Problem description: Return the whole listing, keeping every character the same.
Begin Collected data
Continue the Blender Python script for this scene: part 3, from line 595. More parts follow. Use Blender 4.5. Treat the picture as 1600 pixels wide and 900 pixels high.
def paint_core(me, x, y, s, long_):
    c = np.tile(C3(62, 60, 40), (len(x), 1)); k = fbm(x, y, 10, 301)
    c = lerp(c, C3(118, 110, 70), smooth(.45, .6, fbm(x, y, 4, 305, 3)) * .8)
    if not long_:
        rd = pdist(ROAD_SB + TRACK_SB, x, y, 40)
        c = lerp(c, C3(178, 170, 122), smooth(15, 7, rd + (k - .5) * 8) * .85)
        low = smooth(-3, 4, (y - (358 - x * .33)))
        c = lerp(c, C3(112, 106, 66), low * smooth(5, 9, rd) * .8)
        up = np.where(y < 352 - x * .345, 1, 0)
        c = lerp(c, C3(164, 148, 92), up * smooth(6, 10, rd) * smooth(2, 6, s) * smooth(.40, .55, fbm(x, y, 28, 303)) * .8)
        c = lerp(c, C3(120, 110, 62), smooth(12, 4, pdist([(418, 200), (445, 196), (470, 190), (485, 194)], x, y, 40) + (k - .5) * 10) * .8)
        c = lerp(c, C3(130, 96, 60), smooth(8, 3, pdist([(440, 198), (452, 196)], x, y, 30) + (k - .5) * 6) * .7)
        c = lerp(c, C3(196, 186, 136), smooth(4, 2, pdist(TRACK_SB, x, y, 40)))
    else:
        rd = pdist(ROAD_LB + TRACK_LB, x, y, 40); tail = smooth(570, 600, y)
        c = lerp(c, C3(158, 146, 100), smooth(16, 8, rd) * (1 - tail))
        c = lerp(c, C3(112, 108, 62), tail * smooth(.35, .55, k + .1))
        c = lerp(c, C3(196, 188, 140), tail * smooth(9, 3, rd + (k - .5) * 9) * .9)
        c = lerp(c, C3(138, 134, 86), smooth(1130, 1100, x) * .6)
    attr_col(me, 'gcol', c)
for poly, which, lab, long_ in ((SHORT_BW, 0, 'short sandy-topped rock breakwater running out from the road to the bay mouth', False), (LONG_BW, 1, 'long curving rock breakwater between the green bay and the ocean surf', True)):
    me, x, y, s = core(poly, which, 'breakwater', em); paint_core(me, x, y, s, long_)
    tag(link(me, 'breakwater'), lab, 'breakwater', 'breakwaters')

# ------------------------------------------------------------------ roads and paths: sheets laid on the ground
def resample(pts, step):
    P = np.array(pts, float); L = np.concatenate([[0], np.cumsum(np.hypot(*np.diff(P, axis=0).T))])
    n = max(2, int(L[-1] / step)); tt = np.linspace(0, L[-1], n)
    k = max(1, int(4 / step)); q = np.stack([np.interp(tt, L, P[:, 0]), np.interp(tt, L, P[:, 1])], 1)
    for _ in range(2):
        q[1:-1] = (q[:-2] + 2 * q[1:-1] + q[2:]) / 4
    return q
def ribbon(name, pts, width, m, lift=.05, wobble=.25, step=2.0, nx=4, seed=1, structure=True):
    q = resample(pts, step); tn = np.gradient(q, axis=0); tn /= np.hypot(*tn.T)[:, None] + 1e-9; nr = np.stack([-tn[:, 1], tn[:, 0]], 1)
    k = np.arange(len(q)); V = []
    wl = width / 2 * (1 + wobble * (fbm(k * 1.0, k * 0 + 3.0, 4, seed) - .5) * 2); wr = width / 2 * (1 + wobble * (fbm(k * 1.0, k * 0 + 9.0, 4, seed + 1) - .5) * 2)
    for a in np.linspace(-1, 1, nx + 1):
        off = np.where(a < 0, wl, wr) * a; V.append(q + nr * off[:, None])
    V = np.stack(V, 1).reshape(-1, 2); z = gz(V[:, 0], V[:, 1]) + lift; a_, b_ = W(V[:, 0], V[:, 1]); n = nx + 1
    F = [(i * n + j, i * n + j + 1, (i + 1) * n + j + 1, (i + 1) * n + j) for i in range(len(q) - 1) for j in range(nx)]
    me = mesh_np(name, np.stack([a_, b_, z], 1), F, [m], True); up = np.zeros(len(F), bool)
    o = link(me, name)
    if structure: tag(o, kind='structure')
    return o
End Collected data
In response:
Continue the Blender Python script for this scene: part 3, from line 595. More parts follow. Use Blender 4.5. Treat the picture as 1600 pixels wide and 900 pixels high.
def paint_core(me, x, y, s, long_):
    c = np.tile(C3(62, 60, 40), (len(x), 1)); k = fbm(x, y, 10, 301)
    c = lerp(c, C3(118, 110, 70), smooth(.45, .6, fbm(x, y, 4, 305, 3)) * .8)
    if not long_:
        rd = pdist(ROAD_SB + TRACK_SB, x, y, 40)
        c = lerp(c, C3(178, 170, 122), smooth(15, 7, rd + (k - .5) * 8) * .85)
        low = smooth(-3, 4, (y - (358 - x * .33)))
        c = lerp(c, C3(112, 106, 66), low * smooth(5, 9, rd) * .8)
        up = np.where(y < 352 - x * .345, 1, 0)
        c = lerp(c, C3(164, 148, 92), up * smooth(6, 10, rd) * smooth(2, 6, s) * smooth(.40, .55, fbm(x, y, 28, 303)) * .8)
        c = lerp(c, C3(120, 110, 62), smooth(12, 4, pdist([(418, 200), (445, 196), (470, 190), (485, 194)], x, y, 40) + (k - .5) * 10) * .8)
        c = lerp(c, C3(130, 96, 60), smooth(8, 3, pdist([(440, 198), (452, 196)], x, y, 30) + (k - .5) * 6) * .7)
        c = lerp(c, C3(196, 186, 136), smooth(4, 2, pdist(TRACK_SB, x, y, 40)))
    else:
        rd = pdist(ROAD_LB + TRACK_LB, x, y, 40); tail = smooth(570, 600, y)
        c = lerp(c, C3(158, 146, 100), smooth(16, 8, rd) * (1 - tail))
        c = lerp(c, C3(112, 108, 62), tail * smooth(.35, .55, k + .1))
        c = lerp(c, C3(196, 188, 140), tail * smooth(9, 3, rd + (k - .5) * 9) * .9)
        c = lerp(c, C3(138, 134, 86), smooth(1130, 1100, x) * .6)
    attr_col(me, 'gcol', c)
for poly, which, lab, long_ in ((SHORT_BW, 0, 'short sandy-topped rock breakwater running out from the road to the bay mouth', False), (LONG_BW, 1, 'long curving rock breakwater between the green bay and the ocean surf', True)):
    me, x, y, s = core(poly, which, 'breakwater', em); paint_core(me, x, y, s, long_)
    tag(link(me, 'breakwater'), lab, 'breakwater', 'breakwaters')

# ------------------------------------------------------------------ roads and paths: sheets laid on the ground
def resample(pts, step):
    P = np.array(pts, float); L = np.concatenate([[0], np.cumsum(np.hypot(*np.diff(P, axis=0).T))])
    n = max(2, int(L[-1] / step)); tt = np.linspace(0, L[-1], n)
    k = max(1, int(4 / step)); q = np.stack([np.interp(tt, L, P[:, 0]), np.interp(tt, L, P[:, 1])], 1)
    for _ in range(2):
        q[1:-1] = (q[:-2] + 2 * q[1:-1] + q[2:]) / 4
    return q
def ribbon(name, pts, width, m, lift=.05, wobble=.25, step=2.0, nx=4, seed=1, structure=True):
    q = resample(pts, step); tn = np.gradient(q, axis=0); tn /= np.hypot(*tn.T)[:, None] + 1e-9; nr = np.stack([-tn[:, 1], tn[:, 0]], 1)
    k = np.arange(len(q)); V = []
    wl = width / 2 * (1 + wobble * (fbm(k * 1.0, k * 0 + 3.0, 4, seed) - .5) * 2); wr = width / 2 * (1 + wobble * (fbm(k * 1.0, k * 0 + 9.0, 4, seed + 1) - .5) * 2)
    for a in np.linspace(-1, 1, nx + 1):
        off = np.where(a < 0, wl, wr) * a; V.append(q + nr * off[:, None])
    V = np.stack(V, 1).reshape(-1, 2); z = gz(V[:, 0], V[:, 1]) + lift; a_, b_ = W(V[:, 0], V[:, 1]); n = nx + 1
    F = [(i * n + j, i * n + j + 1, (i + 1) * n + j + 1, (i + 1) * n + j) for i in range(len(q) - 1) for j in range(nx)]
    me = mesh_np(name, np.stack([a_, b_, z], 1), F, [m], True); up = np.zeros(len(F), bool)
    o = link(me, name)
    if structure: tag(o, kind='structure')
    return o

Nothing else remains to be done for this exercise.